Goal of the exercise.
Print exactly the lines from the first one down to the line containing "S.cycles.use_light_tree = True", both ends included, with no pictures and nothing else.

+--

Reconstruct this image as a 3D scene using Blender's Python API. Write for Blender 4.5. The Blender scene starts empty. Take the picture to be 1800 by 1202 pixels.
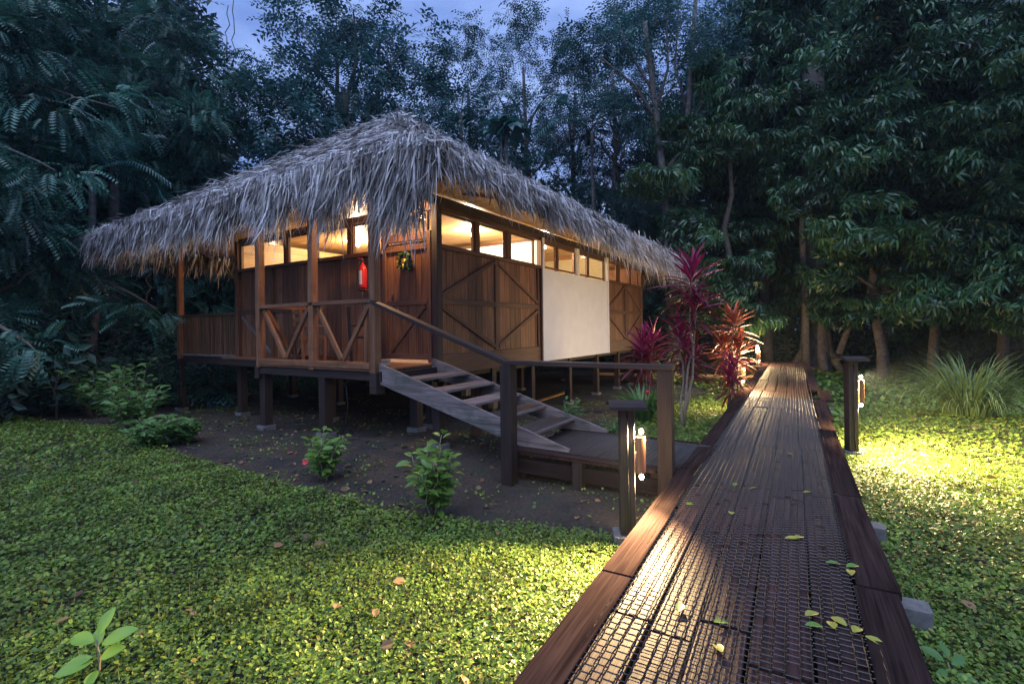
import bpy, math, random
import numpy as np
from mathutils import Vector, Matrix
rng = np.random.default_rng(7)
rd = random.Random(7)
S = bpy.context.scene
COL = S.collection

# ------------------------------------------------------------------ camera, sky, light, exposure
EYE = 1.66; F = 862.0
ROLL = math.radians(0.71)
cam = bpy.data.cameras.new('camera'); camo = bpy.data.objects.new('camera', cam); COL.objects.link(camo)
cam.sensor_width = 36; cam.lens = F/1800*36; cam.shift_y = -24/1800
cam.clip_start = 0.05; cam.clip_end = 600
camo.location = (0, 0, EYE)
camo.rotation_euler = (Matrix.Rotation(ROLL, 3, 'Y') @ Matrix.Rotation(math.radians(90), 3, 'X')).to_euler()
S.camera = camo
S.view_settings.view_transform = 'Standard'; S.view_settings.look = 'None'
S.view_settings.gamma = 1; S.view_settings.exposure = 0.35
S.view_settings.use_curve_mapping = False
S.cycles.use_denoising = True
S.cycles.max_bounces = 5; S.cycles.diffuse_bounces = 2; S.cycles.volume_bounces = 0
S.cycles.use_adaptive_sampling = True; S.cycles.adaptive_threshold = .025
S.cycles.diffuse_bounces = 2; S.cycles.glossy_bounces = 2
S.cycles.transmission_bounces = 3; S.cycles.transparent_max_bounces = 8
S.cycles.sample_clamp_indirect = 3.0
S.cycles.use_light_tree = True

W = bpy.data.worlds.new('World'); S.world = W; W.use_nodes = True
wn = W.node_tree; wn.nodes.clear()
def wnode(t, **k):
    n = wn.nodes.new(t)
    for a, b in k.items(): setattr(n, a, b)
    return n
SUN_EL, SUN_AZ = math.radians(62), math.radians(200)
wout = wnode('ShaderNodeOutputWorld'); wbg = wnode('ShaderNodeBackground')
sky = wnode('ShaderNodeTexSky', sky_type='NISHITA', sun_disc=False)
sky.sun_elevation = math.radians(1.0); sky.sun_rotation = SUN_AZ; sky.air_density = 1.3; sky.ozone_density = 5.0
tc = wnode('ShaderNodeTexCoord'); mp = wnode('ShaderNodeMapping'); mp.inputs['Scale'].default_value = (1, 1, 3.0)
nz = wnode('ShaderNodeTexNoise'); nz.inputs['Scale'].default_value = 2.2; nz.inputs['Detail'].default_value = 6; nz.inputs['Roughness'].default_value = .55
cr = wnode('ShaderNodeValToRGB')
cr.color_ramp.elements[0].position = .34; cr.color_ramp.elements[0].color = (.085, .16, .44, 1)
cr.color_ramp.elements[1].position = .64; cr.color_ramp.elements[1].color = (.30, .42, .76, 1)
mx = wnode('ShaderNodeMix', data_type='RGBA', blend_type='MIX'); mx.inputs[0].default_value = .93
skm = wnode('ShaderNodeMix', data_type='RGBA', blend_type='MULTIPLY'); skm.inputs[0].default_value = 1; skm.inputs[7].default_value = (.12, .12, .12, 1)
wn.links.new(tc.outputs['Generated'], mp.inputs['Vector']); wn.links.new(mp.outputs[0], nz.inputs['Vector'])
wn.links.new(nz.outputs['Fac'], cr.inputs['Fac']); wn.links.new(sky.outputs[0], skm.inputs[6])
wn.links.new(skm.outputs[2], mx.inputs[6]); wn.links.new(cr.outputs[0], mx.inputs[7])
wn.links.new(mx.outputs[2], wbg.inputs['Color']); wn.links.new(wbg.outputs[0], wout.inputs['Surface'])
wbg.inputs['Strength'].default_value = 1.3

sl = bpy.data.lights.new('sun', 'SUN'); sl.energy = 1.9; sl.angle = math.radians(70); sl.color = (.66, .78, 1.0)
so = bpy.data.objects.new('sun', sl); COL.objects.link(so)
sd = Vector((math.sin(SUN_AZ)*math.cos(SUN_EL), math.cos(SUN_AZ)*math.cos(SUN_EL), math.sin(SUN_EL)))
so.rotation_euler = sd.to_track_quat('Z', 'Y').to_euler(); so.location = (0, 0, 30)

LAMP_COL = (1.0, .70, .34)

# ------------------------------------------------------------------ helpers
def at(px, Y):                       # sideways distance of a picture column at depth Y
    return (px-900)/F*Y
def sstep(a, b, x):
    t = np.clip((x-a)/(b-a), 0, 1); return t*t*(3-2*t)
def gz(x, y):                        # height of the ground
    x = np.asarray(x, float); y = np.asarray(y, float)
    g = .05*np.exp(-((x+1.5)**2+(y-6.7)**2)/4) - .36*sstep(7.0, 14.0, y) - .10*np.exp(-((x+.1)**2+(y-5.2)**2)/.8)
    g = g + .03*np.sin(x*.9+1.3)*np.cos(y*.7) + .012*np.sin(x*3.1)*np.sin(y*2.7+.5)
    return g
def gzf(x, y): return float(gz(x, y))

def tag(o, label=None, cat=None, group=None, kind=None):
    if label: o['label'] = label
    if cat: o['category'] = cat
    if group: o['group'] = group
    if kind: o['kind'] = kind
    return o
def link(name, data, parent=None, loc=None, mat=None):
    o = bpy.data.objects.new(name, data); COL.objects.link(o)
    if parent is not None: o.parent = parent
    if loc is not None: o.location = loc
    return o
def empty(name, loc=(0, 0, 0), rz=0, parent=None):
    o = bpy.data.objects.new(name, None); COL.objects.link(o)
    o.location = loc; o.rotation_euler = (0, 0, rz); o.empty_display_size = .1
    if parent is not None: o.parent = parent
    return o
def mesh_np(name, V, polys, mats, smooth=False, midx=None):
    """V (n,3); polys: list of int arrays, each (m,k)"""
    me = bpy.data.meshes.new(name)
    V = np.asarray(V, np.float32)
    polys = [np.asarray(p, np.int32) for p in polys if len(p)]
    loops = np.concatenate([p.ravel() for p in polys])
    tot = np.concatenate([np.full(len(p), p.shape[1], np.int32) for p in polys])
    st = np.concatenate([[0], np.cumsum(tot)[:-1]]).astype(np.int32)
    me.vertices.add(len(V)); me.vertices.foreach_set('co', V.ravel())
    me.loops.add(len(loops)); me.loops.foreach_set('vertex_index', loops)
    me.polygons.add(len(tot)); me.polygons.foreach_set('loop_start', st)
    try: me.polygons.foreach_set('loop_total', tot)
    except Exception: pass
    if midx is not None: me.polygons.foreach_set('material_index', np.asarray(midx, np.int32))
    me.polygons.foreach_set('use_smooth', np.full(len(tot), bool(smooth)))
    for m in (mats if isinstance(mats, (list, tuple)) else [mats]): me.materials.append(m)
    me.update(calc_edges=True)
    return me
def norm(v): return v/np.maximum(np.linalg.norm(v, axis=-1, keepdims=True), 1e-9)
def scatter(T, quads, P, D, N, s, w=None):
    """copy template T (x along the leaf, y sideways, z up) to points P with direction D, normal N, scale s"""
    n = len(P); k = len(T)
    D = norm(D); Yv = norm(np.cross(N, D)); Z = np.cross(D, Yv)
    s = np.broadcast_to(np.asarray(s, float), (n,)); w = s if w is None else np.broadcast_to(w, (n,))
    V = (P[:, None, :] + T[None, :, 0:1]*s[:, None, None]*D[:, None, :] + T[None, :, 1:2]*w[:, None, None]*Yv[:, None, :]
         + T[None, :, 2:3]*s[:, None, None]*Z[:, None, :]).reshape(-1, 3)
    off = (np.arange(n)*k)[:, None, None]
    return V, [(q[None] + off).reshape(-1, q.shape[1]) for q in quads]
class Acc:
    def __init__(s): s.V = []; s.P = {}; s.n = 0
    def add(s, V, polys):
        for p in polys:
            s.P.setdefault(p.shape[1], []).append(np.asarray(p)+s.n)
        s.V.append(np.asarray(V, float)); s.n += len(V); return s
    def mesh(s, name, mats, smooth=False):
        return mesh_np(name, np.concatenate(s.V), [np.concatenate(v) for v in s.P.values()], mats, smooth)
_box = {}
def box_arr(w, h, L, c):
    x, y = w/2, h/2; c = min(c, x*.5, y*.5)
    ring = [(-x+c, -y), (x-c, -y), (x, -y+c), (x, y-c), (x-c, y), (-x+c, y), (-x, y-c), (-x, -y+c)]
    V = [(a, b, 0) for a, b in ring]+[(a, b, L) for a, b in ring]
    q = np.array([[i, (i+1) % 8, (i+1) % 8+8, i+8] for i in range(8)])
    caps = np.array([list(range(7, -1, -1)), list(range(8, 16))])
    return np.array(V, float), [q, caps]
def box_mesh(name, w, h, L, mat, c=.004):
    key = (name, round(w, 3), round(h, 3), round(L, 2), mat.name)
    if key not in _box:
        V, p = box_arr(w, h, L, c); _box[key] = mesh_np(name, V, p, mat)
    return _box[key]
def frame_from(d, up):
    z = Vector(d).normalized(); u = Vector(up)
    if abs(z.dot(u.normalized())) > .98: u = Vector((1, 0, 0)) if abs(z.x) < .9 else Vector((0, 1, 0))
    x = u.cross(z).normalized(); y = z.cross(x)
    return Matrix((x, y, z)).transposed()
def bar(name, p0, p1, w, h, mat, parent=None, up=(0, 0, 1), c=.004):
    """a timber from p0 to p1; h is measured along `up`, w across it"""
    p0 = Vector(p0); p1 = Vector(p1); L = (p1-p0).length
    o = link(name, box_mesh(name, w, h, L, mat, c), parent)
    m = frame_from(p1-p0, up).to_4x4(); m.translation = p0
    o.matrix_basis = m
    return o
def tube_arr(pts, rad, seg=8, wob=0):
    P = np.array(pts, float); n = len(P); rad = np.broadcast_to(rad, (n,)).astype(float)
    T = norm(np.gradient(P, axis=0)); ref = np.array([0, 0, 1.0]) if abs(T[0][2]) < .9 else np.array([1.0, 0, 0])
    V = []; X = norm(np.cross(ref, T[0]))
    for i in range(n):
        X = norm(X - T[i]*np.dot(X, T[i])); Y = np.cross(T[i], X)
        a = np.arange(seg)/seg*2*math.pi
        r = rad[i]*(1+wob*np.sin(a*3+i*.8)+wob*.7*np.sin(a*5+i*1.7))
        V.append(P[i]+np.cos(a)[:, None]*X*r[:, None]+np.sin(a)[:, None]*Y*r[:, None])
    V = np.concatenate(V); q = []
    for i in range(n-1):
        for j in range(seg): q.append([i*seg+j, i*seg+(j+1) % seg, (i+1)*seg+(j+1) % seg, (i+1)*seg+j])
    caps = np.array([list(range(seg))[::-1], list(range((n-1)*seg, n*seg))])
    return V, [np.array(q), caps]
def tube(name, pts, rad, mat, parent=None, seg=8, wob=0, smooth=True):
    V, p = tube_arr(pts, rad, seg, wob)
    return link(name, mesh_np(name, V, p, mat, smooth), parent)
def lathe(name, prof, mat, parent=None, loc=(0, 0, 0), seg=20):
    a = np.arange(seg)/seg*2*math.pi
    V = np.concatenate([np.stack([r*np.cos(a), r*np.sin(a), np.full(seg, z)], 1) for r, z in prof])
    q = [[i*seg+j, i*seg+(j+1) % seg, (i+1)*seg+(j+1) % seg, (i+1)*seg+j] for i in range(len(prof)-1) for j in range(seg)]
    caps = np.array([list(range(seg))[::-1], list(range((len(prof)-1)*seg, len(prof)*seg))])
    return link(name, mesh_np(name, V, [np.array(q), caps], mat, True), parent, loc)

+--

Response.
Reconstruct this image as a 3D scene using Blender's Python API. Write for Blender 4.5. The Blender scene starts empty. Take the picture to be 1800 by 1202 pixels.
import bpy, math, random
import numpy as np
from mathutils import Vector, Matrix
rng = np.random.default_rng(7)
rd = random.Random(7)
S = bpy.context.scene
COL = S.collection

# ------------------------------------------------------------------ camera, sky, light, exposure
EYE = 1.66; F = 862.0
ROLL = math.radians(0.71)
cam = bpy.data.cameras.new('camera'); camo = bpy.data.objects.new('camera', cam); COL.objects.link(camo)
cam.sensor_width = 36; cam.lens = F/1800*36; cam.shift_y = -24/1800
cam.clip_start = 0.05; cam.clip_end = 600
camo.location = (0, 0, EYE)
camo.rotation_euler = (Matrix.Rotation(ROLL, 3, 'Y') @ Matrix.Rotation(math.radians(90), 3, 'X')).to_euler()
S.camera = camo
S.view_settings.view_transform = 'Standard'; S.view_settings.look = 'None'
S.view_settings.gamma = 1; S.view_settings.exposure = 0.35
S.view_settings.use_curve_mapping = False
S.cycles.use_denoising = True
S.cycles.max_bounces = 5; S.cycles.diffuse_bounces = 2; S.cycles.volume_bounces = 0
S.cycles.use_adaptive_sampling = True; S.cycles.adaptive_threshold = .025
S.cycles.diffuse_bounces = 2; S.cycles.glossy_bounces = 2
S.cycles.transmission_bounces = 3; S.cycles.transparent_max_bounces = 8
S.cycles.sample_clamp_indirect = 3.0
S.cycles.use_light_tree = True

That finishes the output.